Monolithically integrated wavelength converters using a dual quantum well integration platform

Next generation networks using wavelength division multiplexing will benefit from the increased functionality of advanced Photonic Integrated Circuits (PICS). Of particular importance are functions such as wavelength provisioning, add-drop multiplexing and packet switching that require the use of fast, dynamic wavelength conversion to reduce blocking probabilities and provide wavelength management in high traffic WDM networks.; Recently, there has been much attention on the development of a small footprint device that can perform dynamic wavelength management. One of the most attractive candidates is a monolithically integrated device fabricated with simple, wafer scale processing steps on a common materials platform that incorporates an on-chip widely tunable laser and eliminates the need for optical filtering.

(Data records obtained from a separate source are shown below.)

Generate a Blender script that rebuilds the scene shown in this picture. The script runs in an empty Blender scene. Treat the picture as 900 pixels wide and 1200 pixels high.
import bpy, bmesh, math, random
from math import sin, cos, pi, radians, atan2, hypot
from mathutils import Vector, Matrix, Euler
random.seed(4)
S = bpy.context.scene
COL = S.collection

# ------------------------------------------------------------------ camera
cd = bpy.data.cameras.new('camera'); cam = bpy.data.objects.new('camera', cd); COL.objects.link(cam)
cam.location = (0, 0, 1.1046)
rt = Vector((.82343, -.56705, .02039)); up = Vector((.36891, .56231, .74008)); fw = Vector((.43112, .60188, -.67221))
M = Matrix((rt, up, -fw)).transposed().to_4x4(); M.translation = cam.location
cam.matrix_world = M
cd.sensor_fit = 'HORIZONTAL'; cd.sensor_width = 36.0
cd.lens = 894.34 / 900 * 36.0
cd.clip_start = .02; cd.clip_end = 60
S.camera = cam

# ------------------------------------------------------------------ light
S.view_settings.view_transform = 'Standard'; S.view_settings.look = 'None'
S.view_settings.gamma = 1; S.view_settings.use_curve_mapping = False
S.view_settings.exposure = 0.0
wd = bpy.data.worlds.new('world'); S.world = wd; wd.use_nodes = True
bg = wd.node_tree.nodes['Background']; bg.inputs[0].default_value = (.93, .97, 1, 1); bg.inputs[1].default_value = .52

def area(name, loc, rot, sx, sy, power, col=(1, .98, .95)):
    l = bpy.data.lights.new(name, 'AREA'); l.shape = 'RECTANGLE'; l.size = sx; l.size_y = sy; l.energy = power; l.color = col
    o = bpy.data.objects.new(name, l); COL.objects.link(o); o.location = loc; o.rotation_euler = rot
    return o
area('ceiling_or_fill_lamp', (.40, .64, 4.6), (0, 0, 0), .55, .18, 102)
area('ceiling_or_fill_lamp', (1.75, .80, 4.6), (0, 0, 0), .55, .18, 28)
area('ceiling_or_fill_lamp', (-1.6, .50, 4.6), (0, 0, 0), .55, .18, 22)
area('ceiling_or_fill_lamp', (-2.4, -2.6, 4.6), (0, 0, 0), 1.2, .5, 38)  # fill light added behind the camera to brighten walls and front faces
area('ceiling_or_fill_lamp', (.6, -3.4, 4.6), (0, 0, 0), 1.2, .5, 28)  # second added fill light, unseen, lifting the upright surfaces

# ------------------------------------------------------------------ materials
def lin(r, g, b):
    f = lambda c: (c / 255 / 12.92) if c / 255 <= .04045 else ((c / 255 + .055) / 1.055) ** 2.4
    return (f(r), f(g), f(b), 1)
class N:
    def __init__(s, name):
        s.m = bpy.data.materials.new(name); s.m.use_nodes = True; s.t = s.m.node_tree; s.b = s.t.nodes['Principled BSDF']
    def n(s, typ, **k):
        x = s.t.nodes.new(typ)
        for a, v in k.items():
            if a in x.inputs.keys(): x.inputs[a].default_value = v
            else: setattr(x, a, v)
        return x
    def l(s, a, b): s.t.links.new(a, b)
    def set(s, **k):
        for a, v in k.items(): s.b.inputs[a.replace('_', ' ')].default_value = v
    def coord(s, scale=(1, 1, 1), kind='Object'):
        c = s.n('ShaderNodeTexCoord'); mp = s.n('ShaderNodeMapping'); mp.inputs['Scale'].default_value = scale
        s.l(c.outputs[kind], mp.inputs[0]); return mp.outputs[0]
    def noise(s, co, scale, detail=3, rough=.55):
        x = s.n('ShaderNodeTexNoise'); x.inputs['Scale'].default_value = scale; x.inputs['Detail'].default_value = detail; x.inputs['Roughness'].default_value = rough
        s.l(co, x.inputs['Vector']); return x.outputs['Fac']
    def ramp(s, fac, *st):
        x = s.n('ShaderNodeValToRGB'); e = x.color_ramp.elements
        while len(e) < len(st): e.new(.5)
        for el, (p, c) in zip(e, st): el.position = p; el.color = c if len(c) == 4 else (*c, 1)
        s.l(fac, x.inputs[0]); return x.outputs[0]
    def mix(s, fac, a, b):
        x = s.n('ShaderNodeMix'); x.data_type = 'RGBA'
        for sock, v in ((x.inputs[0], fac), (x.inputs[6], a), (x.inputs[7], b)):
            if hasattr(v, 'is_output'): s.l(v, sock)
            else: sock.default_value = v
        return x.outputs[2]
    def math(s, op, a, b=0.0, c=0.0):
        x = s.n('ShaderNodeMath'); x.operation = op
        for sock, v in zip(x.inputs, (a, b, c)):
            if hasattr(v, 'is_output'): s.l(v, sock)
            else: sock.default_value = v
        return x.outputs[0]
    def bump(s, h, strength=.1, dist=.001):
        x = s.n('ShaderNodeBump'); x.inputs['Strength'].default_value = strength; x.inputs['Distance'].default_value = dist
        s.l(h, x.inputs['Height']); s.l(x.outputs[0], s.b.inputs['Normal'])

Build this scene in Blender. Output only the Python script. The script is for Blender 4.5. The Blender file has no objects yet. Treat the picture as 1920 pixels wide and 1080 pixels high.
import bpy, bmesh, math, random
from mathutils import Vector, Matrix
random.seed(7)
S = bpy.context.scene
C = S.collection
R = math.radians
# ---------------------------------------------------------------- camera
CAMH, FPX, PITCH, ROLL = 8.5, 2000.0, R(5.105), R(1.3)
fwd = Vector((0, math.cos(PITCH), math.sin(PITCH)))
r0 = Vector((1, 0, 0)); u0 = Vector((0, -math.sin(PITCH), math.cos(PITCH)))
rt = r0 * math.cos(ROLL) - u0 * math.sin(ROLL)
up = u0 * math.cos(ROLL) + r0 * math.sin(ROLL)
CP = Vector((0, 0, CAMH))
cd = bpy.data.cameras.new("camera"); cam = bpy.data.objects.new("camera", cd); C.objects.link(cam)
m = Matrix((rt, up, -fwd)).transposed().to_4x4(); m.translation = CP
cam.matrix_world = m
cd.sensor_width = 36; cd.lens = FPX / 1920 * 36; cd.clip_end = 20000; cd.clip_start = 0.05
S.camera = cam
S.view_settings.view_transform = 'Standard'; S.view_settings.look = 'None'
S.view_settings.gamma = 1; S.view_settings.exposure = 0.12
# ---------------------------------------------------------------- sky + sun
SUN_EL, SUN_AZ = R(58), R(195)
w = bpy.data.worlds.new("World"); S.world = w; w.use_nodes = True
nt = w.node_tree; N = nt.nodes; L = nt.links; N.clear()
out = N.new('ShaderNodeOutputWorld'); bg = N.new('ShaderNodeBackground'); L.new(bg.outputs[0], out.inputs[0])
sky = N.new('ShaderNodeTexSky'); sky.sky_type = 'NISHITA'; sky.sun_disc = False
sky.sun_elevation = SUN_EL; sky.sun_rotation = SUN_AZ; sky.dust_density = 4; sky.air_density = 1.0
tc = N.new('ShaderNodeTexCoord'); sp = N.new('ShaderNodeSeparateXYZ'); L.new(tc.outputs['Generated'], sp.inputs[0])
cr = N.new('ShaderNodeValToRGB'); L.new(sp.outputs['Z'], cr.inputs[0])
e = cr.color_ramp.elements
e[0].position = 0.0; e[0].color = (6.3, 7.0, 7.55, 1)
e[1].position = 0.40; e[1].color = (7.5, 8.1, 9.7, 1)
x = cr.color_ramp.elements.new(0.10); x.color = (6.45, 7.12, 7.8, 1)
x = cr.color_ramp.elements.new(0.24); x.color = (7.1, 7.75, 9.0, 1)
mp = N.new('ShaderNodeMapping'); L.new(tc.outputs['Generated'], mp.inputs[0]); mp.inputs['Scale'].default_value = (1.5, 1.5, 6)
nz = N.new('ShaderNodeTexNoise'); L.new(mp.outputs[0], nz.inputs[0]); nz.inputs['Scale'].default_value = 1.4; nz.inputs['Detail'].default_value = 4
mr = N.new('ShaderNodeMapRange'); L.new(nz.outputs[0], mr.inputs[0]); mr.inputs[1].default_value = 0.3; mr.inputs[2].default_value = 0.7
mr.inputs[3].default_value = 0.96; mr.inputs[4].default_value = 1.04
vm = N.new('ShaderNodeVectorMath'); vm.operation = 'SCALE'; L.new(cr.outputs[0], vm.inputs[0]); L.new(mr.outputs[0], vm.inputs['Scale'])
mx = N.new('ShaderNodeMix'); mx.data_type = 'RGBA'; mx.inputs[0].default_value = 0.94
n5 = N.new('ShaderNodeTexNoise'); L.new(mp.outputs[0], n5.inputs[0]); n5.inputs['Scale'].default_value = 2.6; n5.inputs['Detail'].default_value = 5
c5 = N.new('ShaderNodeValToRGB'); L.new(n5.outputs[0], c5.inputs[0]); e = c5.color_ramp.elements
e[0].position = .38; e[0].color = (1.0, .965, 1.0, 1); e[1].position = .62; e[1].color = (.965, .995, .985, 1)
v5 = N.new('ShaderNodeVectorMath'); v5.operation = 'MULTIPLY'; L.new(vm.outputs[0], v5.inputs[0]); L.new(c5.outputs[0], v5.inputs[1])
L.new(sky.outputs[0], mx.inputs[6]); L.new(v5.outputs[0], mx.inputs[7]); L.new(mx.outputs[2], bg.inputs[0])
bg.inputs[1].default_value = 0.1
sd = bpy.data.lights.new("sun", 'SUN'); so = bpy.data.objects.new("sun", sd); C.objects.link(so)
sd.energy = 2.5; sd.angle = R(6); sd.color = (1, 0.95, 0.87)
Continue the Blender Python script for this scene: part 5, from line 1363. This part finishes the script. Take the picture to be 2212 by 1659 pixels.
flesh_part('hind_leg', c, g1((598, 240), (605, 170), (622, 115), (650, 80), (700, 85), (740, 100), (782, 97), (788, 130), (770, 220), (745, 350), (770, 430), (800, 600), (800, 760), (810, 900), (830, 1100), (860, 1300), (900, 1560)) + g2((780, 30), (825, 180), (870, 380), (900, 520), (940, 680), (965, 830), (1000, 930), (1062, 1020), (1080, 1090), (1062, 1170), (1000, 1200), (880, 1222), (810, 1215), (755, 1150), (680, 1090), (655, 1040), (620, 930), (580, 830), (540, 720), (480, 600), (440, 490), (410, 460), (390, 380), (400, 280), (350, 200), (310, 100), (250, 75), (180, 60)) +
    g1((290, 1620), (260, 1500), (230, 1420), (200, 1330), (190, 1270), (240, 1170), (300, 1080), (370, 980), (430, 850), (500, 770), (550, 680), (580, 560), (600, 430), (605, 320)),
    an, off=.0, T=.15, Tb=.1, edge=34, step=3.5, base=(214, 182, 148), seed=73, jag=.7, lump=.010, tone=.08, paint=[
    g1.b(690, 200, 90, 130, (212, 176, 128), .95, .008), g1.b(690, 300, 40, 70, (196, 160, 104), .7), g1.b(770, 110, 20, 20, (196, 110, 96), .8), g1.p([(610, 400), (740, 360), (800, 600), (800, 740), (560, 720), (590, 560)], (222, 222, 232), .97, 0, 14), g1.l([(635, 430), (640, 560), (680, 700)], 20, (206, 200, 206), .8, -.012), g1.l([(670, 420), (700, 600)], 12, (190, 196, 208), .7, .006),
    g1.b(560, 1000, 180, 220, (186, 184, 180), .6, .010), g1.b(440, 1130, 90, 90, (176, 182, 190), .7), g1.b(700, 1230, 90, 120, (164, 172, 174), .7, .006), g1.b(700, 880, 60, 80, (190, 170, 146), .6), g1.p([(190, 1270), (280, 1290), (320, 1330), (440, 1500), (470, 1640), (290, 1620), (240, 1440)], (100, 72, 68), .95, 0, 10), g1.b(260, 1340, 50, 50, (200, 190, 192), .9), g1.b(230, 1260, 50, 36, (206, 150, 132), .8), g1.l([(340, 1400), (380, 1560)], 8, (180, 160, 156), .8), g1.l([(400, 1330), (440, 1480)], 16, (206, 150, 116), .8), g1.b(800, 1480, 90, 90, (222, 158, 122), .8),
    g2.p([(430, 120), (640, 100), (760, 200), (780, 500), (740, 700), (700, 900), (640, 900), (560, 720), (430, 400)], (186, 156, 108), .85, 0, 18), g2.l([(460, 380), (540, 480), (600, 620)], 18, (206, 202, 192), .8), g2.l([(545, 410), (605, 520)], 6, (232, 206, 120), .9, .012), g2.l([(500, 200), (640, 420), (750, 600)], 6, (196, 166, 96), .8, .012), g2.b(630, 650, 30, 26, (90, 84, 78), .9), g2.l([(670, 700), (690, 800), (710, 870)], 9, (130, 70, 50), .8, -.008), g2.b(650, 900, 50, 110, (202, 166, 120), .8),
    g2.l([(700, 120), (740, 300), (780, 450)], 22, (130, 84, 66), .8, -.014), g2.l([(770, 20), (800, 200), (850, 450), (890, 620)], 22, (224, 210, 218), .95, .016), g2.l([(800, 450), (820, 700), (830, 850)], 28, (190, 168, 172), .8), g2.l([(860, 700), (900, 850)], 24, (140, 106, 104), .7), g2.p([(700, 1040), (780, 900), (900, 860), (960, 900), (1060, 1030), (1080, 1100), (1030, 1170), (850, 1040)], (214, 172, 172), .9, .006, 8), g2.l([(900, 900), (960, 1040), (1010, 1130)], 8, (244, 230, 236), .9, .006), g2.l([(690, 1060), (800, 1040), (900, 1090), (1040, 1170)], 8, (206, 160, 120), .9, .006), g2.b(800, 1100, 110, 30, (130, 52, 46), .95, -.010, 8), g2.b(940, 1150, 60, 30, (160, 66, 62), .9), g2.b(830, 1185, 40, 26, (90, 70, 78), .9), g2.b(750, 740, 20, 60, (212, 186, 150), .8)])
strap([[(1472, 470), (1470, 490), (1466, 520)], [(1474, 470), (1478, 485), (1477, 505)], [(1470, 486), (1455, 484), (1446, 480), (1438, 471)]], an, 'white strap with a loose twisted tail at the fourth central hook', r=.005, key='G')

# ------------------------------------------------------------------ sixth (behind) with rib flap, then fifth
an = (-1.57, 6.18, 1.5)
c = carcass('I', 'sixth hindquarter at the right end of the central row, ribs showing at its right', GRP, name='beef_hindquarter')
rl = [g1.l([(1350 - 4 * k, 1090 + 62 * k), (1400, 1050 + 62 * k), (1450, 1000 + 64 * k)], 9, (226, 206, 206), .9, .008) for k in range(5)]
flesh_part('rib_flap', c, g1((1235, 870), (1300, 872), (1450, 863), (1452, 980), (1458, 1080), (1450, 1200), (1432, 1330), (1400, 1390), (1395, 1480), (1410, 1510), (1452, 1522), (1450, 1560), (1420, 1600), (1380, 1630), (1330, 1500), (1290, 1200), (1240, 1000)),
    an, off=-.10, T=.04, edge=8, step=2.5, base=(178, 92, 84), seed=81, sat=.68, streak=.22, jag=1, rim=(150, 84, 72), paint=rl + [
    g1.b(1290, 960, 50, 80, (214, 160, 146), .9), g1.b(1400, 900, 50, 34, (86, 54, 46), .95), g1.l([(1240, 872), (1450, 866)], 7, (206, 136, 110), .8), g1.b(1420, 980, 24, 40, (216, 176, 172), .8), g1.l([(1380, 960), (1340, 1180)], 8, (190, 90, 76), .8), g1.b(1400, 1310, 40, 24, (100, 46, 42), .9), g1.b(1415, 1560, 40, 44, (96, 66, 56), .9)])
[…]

Such a device reduces the number of fiber interfaces between discrete components, improves noise performance, and ultimately increases system performance.; Within the umbrella of these monolithically integrated widely tunable wavelength converters, there exists a class of devices where photocurrent from a photodetector is used to change the electric field across the depletion region in a reverse biased modulator. With this approach, switching speeds are not limited by carrier modulation effects such as carrier lifetime, and extremely high modulation bandwidth products are possible.; Prior to this work, results for field modulated devices have not been able to incorporate on chip tunable lasers, have required complicated growth and/or regrowth processing steps, and have not demonstrated input to output optical gain.; The primary advancement in this dissertation is the demonstration of a field based, monolithically integrated wavelength converter with an on-chip tunable laser along with optically pre-amplified receivers. The device is capable of providing facet to facet optical gain (10 dB), operating at high data rates (10 Gb/s) with large extinction ratios (10 dB), and achieving digital system power penalties of less than 1 dB over a wide operating wavelength range (32 nm). Furthermore, as a result of a newly designed dual quantum well integration platform, the device requires only simple fabrication procedures and incorporates only a single bulk InP regrowth.